White House Reporter April Ryan Defends the Resilience of the Press

By Symone Marie Holloway ’22
April Ryan is currently the only African American reporter covering urban issues in the White House, and is one of only three African Americans to have served on the board of the White House Correspondents Association. In 2017,  she was named journalist of the year by the National Association of Black Journalists.
April Ryan on stage
April Ryan spoke at Bowdoin on March 5

In the more than two decades that Ryan has worked as a White House correspondent for American Urban Radio Networks, she has covered four presidencies and "asked questions on everything," believing that if she weren't asking them, they might not be asked or answered. "I get in trouble for correcting the record," she said.

Ryan visited Bowdoin in early March to give the final talk for Black History Month and Beyond, when Bowdoin celebrates the achievements of African Americans, and to help kick off Herstory Month, a month of celebrating women in history.

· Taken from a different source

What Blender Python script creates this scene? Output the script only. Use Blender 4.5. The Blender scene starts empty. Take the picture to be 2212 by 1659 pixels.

To hear Ryan's talk, Kresge Auditorium filled up with students, faculty, staff, and Brunswick residents. Benjamin Harris, director of the Student Center for Multicultural Life, and Mohammed Nur ’19, president of the African American Society, introduced her. Nur took a moment to thank those who had been part of Bowdoin’s programming for Black History Month, which he said “reflected the diversity, complexity, and brilliance of black history and black people.”

Ryan prefaced her talk with, “We’re going to laugh, we’re going to cry, and we’re going to talk about what’s on my heart.” She lamented the need for a specific designation, like Black History Month, to “recount the greatness of people in this nation,” because we shouldn’t have to “pause for the cause to celebrate certain selections of society.”

In her talk, she reflected both on current politics, as well as on diversity in America and how her identity as a black woman has affected her experience as a reporter. 

“My history is American history,” Ryan said, striding across the stage in high heels. “It’s our history. And my parents taught me the beauty of my history as a woman of color, particularly as a black woman…[My mother] taught me about the beauty of my culture, the hurts, the pains, and the overcoming.”

Shifting from the personal to the political, she commented, “We the people...are still forming a more perfect nation. We the people are full of power, are full of strength, and are creating greatness.” She said she believes America is still growing, and that the political tensions of the past two years are signs that the country is suffering from growing pains.

Ryan's most recent book, Under Fire: Reporting from the Front Lines of the Trump White House, provides insight into the chaos and controversy of the Trump White House and how journalists have adapted to today's political environment.

Throughout her career, Ryan herself has adapted to different challenges, one of them being that she is an African American woman working in the largely white and male world of political reporting. While she has been targeted before due to her reporting, she said that in recent years, she questions whether she's also been targeted because she is a woman of color.

President Trump has publicly called her "nasty" and "a loser," and other politicians at press briefings have told her to stop shaking her head or to sit down after she asked questions. Her family has even received bomb threats, prompting her to travel with security.

“The stakes have always been high for certain members of our community, so what happens when we ask questions about issues that concern our people—and you’re told you’re unpatriotic?” she said.

She continued: “What do you do when you’re under a line of fire for asking legitimate questions?” Despite such pressures, she is adamant that she and the rest of the press corps will not be intimidated. “We can’t go anywhere. It’s not about us. We stand on the pillars that our founding fathers—these white men who we never knew, who never imagined that we would even be here—gave us, like freedom of the press.”

After Ryan finished her talk, the floor was opened to questions from the audience. Many asked about the current political situation in the US and what Ryan thought could be lasting effects from the Trump presidency.

“When it comes to the press—there are no longer any briefings. Things have changed, and I am not going to say this the new normal. This is not normal. But what will normal look like?” she said. “When ground is lost it’s hard to make up.”

But in the final minutes of the event, she said, “I’m going to end on this. This year marks four-hundred years since slavery, and only in the last fifty or so years have African Americans been franchised in this nation. We can overcome, but it takes people who can see what it is they need to fix. People need to rise up and come together. They need to shed a bright light in dark places, and that’s how things can change.”

In addition to the African-American Society, sponsors for Ryan's talk included the Student Center for Multicultural Life, the Sexuality, Women, and Gender Center (SWAG), Student Activities, the Center for Religious and Spiritual Life, and the departments of Africana studies, government and legal studies, and English.